PROBLEM DESCRIPTION
Quote the full listing word for word.

------------

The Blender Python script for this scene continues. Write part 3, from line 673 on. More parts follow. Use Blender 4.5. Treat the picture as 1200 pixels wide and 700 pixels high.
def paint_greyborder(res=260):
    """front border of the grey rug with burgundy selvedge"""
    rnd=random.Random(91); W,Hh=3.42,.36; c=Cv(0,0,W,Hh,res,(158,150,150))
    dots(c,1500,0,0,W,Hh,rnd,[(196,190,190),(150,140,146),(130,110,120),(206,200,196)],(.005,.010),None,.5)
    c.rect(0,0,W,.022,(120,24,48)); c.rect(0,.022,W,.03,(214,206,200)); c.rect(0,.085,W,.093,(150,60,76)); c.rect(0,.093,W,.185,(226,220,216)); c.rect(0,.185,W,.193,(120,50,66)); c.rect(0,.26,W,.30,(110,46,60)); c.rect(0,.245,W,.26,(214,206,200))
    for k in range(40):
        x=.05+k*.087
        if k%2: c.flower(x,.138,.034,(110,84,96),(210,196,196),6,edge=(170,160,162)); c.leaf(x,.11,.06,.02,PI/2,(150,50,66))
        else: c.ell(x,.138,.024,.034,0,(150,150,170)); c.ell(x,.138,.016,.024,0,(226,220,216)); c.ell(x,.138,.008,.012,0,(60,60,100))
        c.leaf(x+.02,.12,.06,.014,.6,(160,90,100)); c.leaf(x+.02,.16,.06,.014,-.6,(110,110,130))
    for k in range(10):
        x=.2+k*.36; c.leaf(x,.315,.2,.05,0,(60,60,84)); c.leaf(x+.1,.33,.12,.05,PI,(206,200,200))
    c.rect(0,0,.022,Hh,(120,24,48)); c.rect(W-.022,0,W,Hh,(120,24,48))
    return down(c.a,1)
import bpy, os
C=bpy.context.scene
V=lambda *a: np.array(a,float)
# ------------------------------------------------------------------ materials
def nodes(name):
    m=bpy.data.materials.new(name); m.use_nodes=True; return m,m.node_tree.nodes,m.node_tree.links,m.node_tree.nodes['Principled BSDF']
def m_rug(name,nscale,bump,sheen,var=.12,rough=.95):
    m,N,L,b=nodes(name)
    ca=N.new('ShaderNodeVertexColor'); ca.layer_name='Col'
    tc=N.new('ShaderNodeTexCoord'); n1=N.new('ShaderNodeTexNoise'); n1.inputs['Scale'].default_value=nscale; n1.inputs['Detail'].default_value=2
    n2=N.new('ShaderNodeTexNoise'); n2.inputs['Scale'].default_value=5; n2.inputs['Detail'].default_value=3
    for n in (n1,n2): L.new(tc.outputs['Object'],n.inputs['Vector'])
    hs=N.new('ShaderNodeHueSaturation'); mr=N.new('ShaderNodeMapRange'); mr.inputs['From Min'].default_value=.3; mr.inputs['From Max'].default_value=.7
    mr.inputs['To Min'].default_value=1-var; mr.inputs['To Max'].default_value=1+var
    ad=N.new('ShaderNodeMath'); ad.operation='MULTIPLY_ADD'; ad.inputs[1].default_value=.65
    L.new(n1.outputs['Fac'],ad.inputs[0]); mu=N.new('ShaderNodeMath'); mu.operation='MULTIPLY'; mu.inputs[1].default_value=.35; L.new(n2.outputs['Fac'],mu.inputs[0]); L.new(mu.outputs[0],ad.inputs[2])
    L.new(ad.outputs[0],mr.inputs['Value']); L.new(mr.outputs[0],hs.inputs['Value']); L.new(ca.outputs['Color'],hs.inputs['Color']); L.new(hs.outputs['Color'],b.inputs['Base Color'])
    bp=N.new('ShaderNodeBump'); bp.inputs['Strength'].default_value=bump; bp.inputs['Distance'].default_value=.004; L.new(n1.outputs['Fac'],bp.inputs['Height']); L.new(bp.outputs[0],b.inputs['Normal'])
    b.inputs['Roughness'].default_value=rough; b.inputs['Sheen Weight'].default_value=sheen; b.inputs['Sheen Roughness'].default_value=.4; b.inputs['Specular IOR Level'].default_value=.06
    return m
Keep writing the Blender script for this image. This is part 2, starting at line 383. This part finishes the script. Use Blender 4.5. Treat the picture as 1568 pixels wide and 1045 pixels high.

------------

CORRECT OUTPUT
The Blender Python script for this scene continues. Write part 3, from line 673 on. More parts follow. Use Blender 4.5. Treat the picture as 1200 pixels wide and 700 pixels high.
def paint_greyborder(res=260):
    """front border of the grey rug with burgundy selvedge"""
    rnd=random.Random(91); W,Hh=3.42,.36; c=Cv(0,0,W,Hh,res,(158,150,150))
    dots(c,1500,0,0,W,Hh,rnd,[(196,190,190),(150,140,146),(130,110,120),(206,200,196)],(.005,.010),None,.5)
    c.rect(0,0,W,.022,(120,24,48)); c.rect(0,.022,W,.03,(214,206,200)); c.rect(0,.085,W,.093,(150,60,76)); c.rect(0,.093,W,.185,(226,220,216)); c.rect(0,.185,W,.193,(120,50,66)); c.rect(0,.26,W,.30,(110,46,60)); c.rect(0,.245,W,.26,(214,206,200))
    for k in range(40):
        x=.05+k*.087
        if k%2: c.flower(x,.138,.034,(110,84,96),(210,196,196),6,edge=(170,160,162)); c.leaf(x,.11,.06,.02,PI/2,(150,50,66))
        else: c.ell(x,.138,.024,.034,0,(150,150,170)); c.ell(x,.138,.016,.024,0,(226,220,216)); c.ell(x,.138,.008,.012,0,(60,60,100))
        c.leaf(x+.02,.12,.06,.014,.6,(160,90,100)); c.leaf(x+.02,.16,.06,.014,-.6,(110,110,130))
    for k in range(10):
        x=.2+k*.36; c.leaf(x,.315,.2,.05,0,(60,60,84)); c.leaf(x+.1,.33,.12,.05,PI,(206,200,200))
    c.rect(0,0,.022,Hh,(120,24,48)); c.rect(W-.022,0,W,Hh,(120,24,48))
    return down(c.a,1)
import bpy, os
C=bpy.context.scene
V=lambda *a: np.array(a,float)
# ------------------------------------------------------------------ materials
def nodes(name):
    m=bpy.data.materials.new(name); m.use_nodes=True; return m,m.node_tree.nodes,m.node_tree.links,m.node_tree.nodes['Principled BSDF']
def m_rug(name,nscale,bump,sheen,var=.12,rough=.95):
    m,N,L,b=nodes(name)
    ca=N.new('ShaderNodeVertexColor'); ca.layer_name='Col'
    tc=N.new('ShaderNodeTexCoord'); n1=N.new('ShaderNodeTexNoise'); n1.inputs['Scale'].default_value=nscale; n1.inputs['Detail'].default_value=2
    n2=N.new('ShaderNodeTexNoise'); n2.inputs['Scale'].default_value=5; n2.inputs['Detail'].default_value=3
    for n in (n1,n2): L.new(tc.outputs['Object'],n.inputs['Vector'])
    hs=N.new('ShaderNodeHueSaturation'); mr=N.new('ShaderNodeMapRange'); mr.inputs['From Min'].default_value=.3; mr.inputs['From Max'].default_value=.7
    mr.inputs['To Min'].default_value=1-var; mr.inputs['To Max'].default_value=1+var
    ad=N.new('ShaderNodeMath'); ad.operation='MULTIPLY_ADD'; ad.inputs[1].default_value=.65
    L.new(n1.outputs['Fac'],ad.inputs[0]); mu=N.new('ShaderNodeMath'); mu.operation='MULTIPLY'; mu.inputs[1].default_value=.35; L.new(n2.outputs['Fac'],mu.inputs[0]); L.new(mu.outputs[0],ad.inputs[2])
    L.new(ad.outputs[0],mr.inputs['Value']); L.new(mr.outputs[0],hs.inputs['Value']); L.new(ca.outputs['Color'],hs.inputs['Color']); L.new(hs.outputs['Color'],b.inputs['Base Color'])
    bp=N.new('ShaderNodeBump'); bp.inputs['Strength'].default_value=bump; bp.inputs['Distance'].default_value=.004; L.new(n1.outputs['Fac'],bp.inputs['Height']); L.new(bp.outputs[0],b.inputs['Normal'])
    b.inputs['Roughness'].default_value=rough; b.inputs['Sheen Weight'].default_value=sheen; b.inputs['Sheen Roughness'].default_value=.4; b.inputs['Specular IOR Level'].default_value=.06
    return m
Keep writing the Blender script for this image. This is part 2, starting at line 383. This part finishes the script. Use Blender 4.5. Treat the picture as 1568 pixels wide and 1045 pixels high.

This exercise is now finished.